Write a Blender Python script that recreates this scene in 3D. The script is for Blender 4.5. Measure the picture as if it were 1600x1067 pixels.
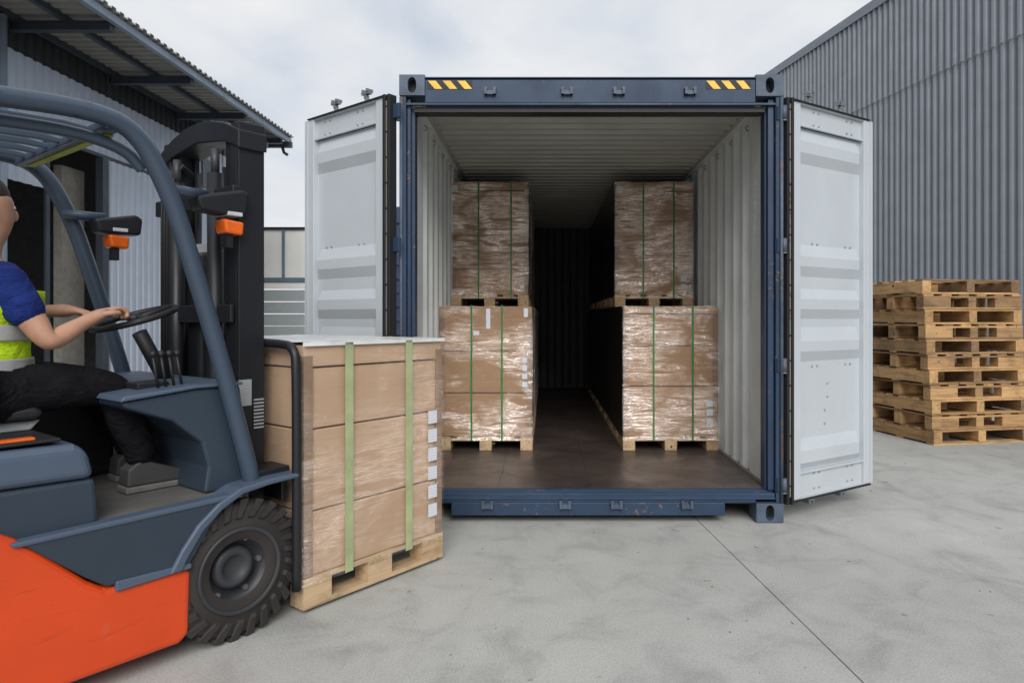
import bpy, bmesh, math, random
from mathutils import Vector, Matrix
random.seed(7)
R = math.radians
S = bpy.context.scene
C = S.collection
for o in list(bpy.data.objects): bpy.data.objects.remove(o)

# ------------------------------------------------------------ camera, sky, sun, exposure
cam = bpy.data.objects.new('camera', bpy.data.cameras.new('camera')); C.objects.link(cam)
cam.location = (0, 0, 1.30); cam.rotation_euler = (R(90), 0, 0)
cam.data.sensor_width = 36; cam.data.lens = 36*1050/1600
cam.data.shift_x = (800-852)/1600; cam.data.shift_y = -(533.5-497)/1600
cam.data.clip_start = 0.05; cam.data.clip_end = 1500
S.camera = cam

SUN_EL, SUN_AZ = 36, 173          # compass azimuth, clockwise from +Y: behind the camera, to the right
world = bpy.data.worlds.new('World'); S.world = world; world.use_nodes = True
nt = world.node_tree; nt.nodes.clear()
def wn(t, **k):
    n = nt.nodes.new(t)
    for a, b in k.items(): setattr(n, a, b)
    return n
sky = wn('ShaderNodeTexSky', sky_type='NISHITA', sun_disc=False)
sky.sun_elevation = R(SUN_EL); sky.sun_rotation = R(SUN_AZ); sky.air_density = 1.0; sky.dust_density = 2.0
bg1 = wn('ShaderNodeBackground'); bg1.inputs[1].default_value = 0.07
bg2 = wn('ShaderNodeBackground'); bg2.inputs[1].default_value = 0.52
tc = wn('ShaderNodeTexCoord'); mp = wn('ShaderNodeMapping'); mp.inputs['Scale'].default_value = (1.3, 1.3, 3.2)
no = wn('ShaderNodeTexNoise'); no.inputs['Scale'].default_value = 1.9; no.inputs['Detail'].default_value = 7; no.inputs['Roughness'].default_value = .52
no.inputs['Distortion'].default_value = .35
cr = wn('ShaderNodeValToRGB'); cr.color_ramp.elements[0].position = .33; cr.color_ramp.elements[1].position = .68
cr.color_ramp.elements[0].color = (.66, .73, .84, 1); cr.color_ramp.elements[1].color = (1.0, 1.0, 1.0, 1)
cf = wn('ShaderNodeValToRGB'); cf.color_ramp.elements[0].position = .25; cf.color_ramp.elements[1].position = .5
cf.color_ramp.elements[0].color = (.8, .8, .8, 1); cf.color_ramp.elements[1].color = (.97, .97, .97, 1)
mx = wn('ShaderNodeMixShader'); wo = wn('ShaderNodeOutputWorld')
for a, b in ((tc.outputs['Generated'], mp.inputs[0]), (mp.outputs[0], no.inputs[0]), (no.outputs[0], cr.inputs[0]), (no.outputs[0], cf.inputs[0]),
             (cr.outputs[0], bg2.inputs[0]), (sky.outputs[0], bg1.inputs[0]), (cf.outputs[0], mx.inputs[0]), (bg1.outputs[0], mx.inputs[1]),
             (bg2.outputs[0], mx.inputs[2]), (mx.outputs[0], wo.inputs[0])): nt.links.new(a, b)
sl = bpy.data.lights.new('sun', 'SUN'); sl.energy = 1.5; sl.angle = R(38); sl.color = (1, .97, .93)
so = bpy.data.objects.new('sun', sl); C.objects.link(so)
sd = Vector((math.sin(R(SUN_AZ))*math.cos(R(SUN_EL)), math.cos(R(SUN_AZ))*math.cos(R(SUN_EL)), math.sin(R(SUN_EL))))
so.rotation_euler = sd.to_track_quat('Z', 'Y').to_euler(); so.location = (5, -8, 12)
S.view_settings.view_transform = 'Standard'; S.view_settings.look = 'None'; S.view_settings.gamma = 1
S.view_settings.use_curve_mapping = False; S.view_settings.exposure = 0.8

# ------------------------------------------------------------ materials
class Mat:
    def __init__(s, name):
        s.m = bpy.data.materials.new(name); s.m.use_nodes = True; s.t = s.m.node_tree
        s.b = s.t.nodes['Principled BSDF']; s.out = s.t.nodes['Material Output']
    def n(s, t, **k):
        x = s.t.nodes.new(t)
        for a, b in k.items(): setattr(x, a, b)
        return x
    def l(s, a, b): s.t.links.new(a, b)
    def coords(s, scale=(1, 1, 1), rnd=False, kind='Object'):
        tc = s.n('ShaderNodeTexCoord'); mp = s.n('ShaderNodeMapping'); mp.inputs['Scale'].default_value = scale
        src = tc.outputs[kind]
        if rnd:
            oi = s.n('ShaderNodeObjectInfo'); ml = s.n('ShaderNodeMath', operation='MULTIPLY'); ml.inputs[1].default_value = 37.0
            s.l(oi.outputs['Random'], ml.inputs[0]); ad = s.n('ShaderNodeVectorMath', operation='ADD')
            s.l(src, ad.inputs[0]); s.l(ml.outputs[0], ad.inputs[1]); src = ad.outputs[0]
        s.l(src, mp.inputs[0]); return mp.outputs[0]
    def noise(s, co, scale, detail=4, rough=.5, dist=0):
        x = s.n('ShaderNodeTexNoise'); x.inputs['Scale'].default_value = scale; x.inputs['Detail'].default_value = detail
        x.inputs['Roughness'].default_value = rough; x.inputs['Distortion'].default_value = dist; s.l(co, x.inputs[0]); return x.outputs[0]
    def ramp(s, f, stops, ):
        x = s.n('ShaderNodeValToRGB'); e = x.color_ramp.elements
        e[0].position = stops[0][0]; e[0].color = c4(stops[0][1]); e[1].position = stops[-1][0]; e[1].color = c4(stops[-1][1])
        for p, c in stops[1:-1]:
            k = e.new(p); k.color = c4(c)
        s.l(f, x.inputs[0]); return x.outputs[0]
    def mix(s, fac, a, b, blend='MIX'):
        x = s.n('ShaderNodeMix', data_type='RGBA', blend_type=blend)
        for v, i in ((fac, 0), (a, 6), (b, 7)):
            if hasattr(v, 'links'): s.l(v, x.inputs[i])
            else: x.inputs[i].default_value = v if i == 0 else c4(v)
        return x.outputs[2]
    def bump(s, h, strength=.3, dist=.01):
        x = s.n('ShaderNodeBump'); x.inputs['Strength'].default_value = strength; x.inputs['Distance'].default_value = dist
        s.l(h, x.inputs['Height']); s.l(x.outputs[0], s.b.inputs['Normal']); return x
    def col(s, c):
        if hasattr(c, 'links'): s.l(c, s.b.inputs['Base Color'])
        else: s.b.inputs['Base Color'].default_value = c4(c)
    def rough(s, r):
        if hasattr(r, 'links'): s.l(r, s.b.inputs['Roughness'])
        else: s.b.inputs['Roughness'].default_value = r
def c4(c): return (c, c, c, 1) if isinstance(c, (int, float)) else (c[0], c[1], c[2], 1)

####

Restate exactly, please, only the lines between the start of the data and the line containing "S.camera = cam", both ends included, skipping the pictures.

Write a Blender Python script that recreates this scene in 3D. The script is for Blender 4.5. Measure the picture as if it were 1600x1067 pixels.
import bpy, bmesh, math, random
from mathutils import Vector, Matrix
random.seed(7)
R = math.radians
S = bpy.context.scene
C = S.collection
for o in list(bpy.data.objects): bpy.data.objects.remove(o)

# ------------------------------------------------------------ camera, sky, sun, exposure
cam = bpy.data.objects.new('camera', bpy.data.cameras.new('camera')); C.objects.link(cam)
cam.location = (0, 0, 1.30); cam.rotation_euler = (R(90), 0, 0)
cam.data.sensor_width = 36; cam.data.lens = 36*1050/1600
cam.data.shift_x = (800-852)/1600; cam.data.shift_y = -(533.5-497)/1600
cam.data.clip_start = 0.05; cam.data.clip_end = 1500
S.camera = cam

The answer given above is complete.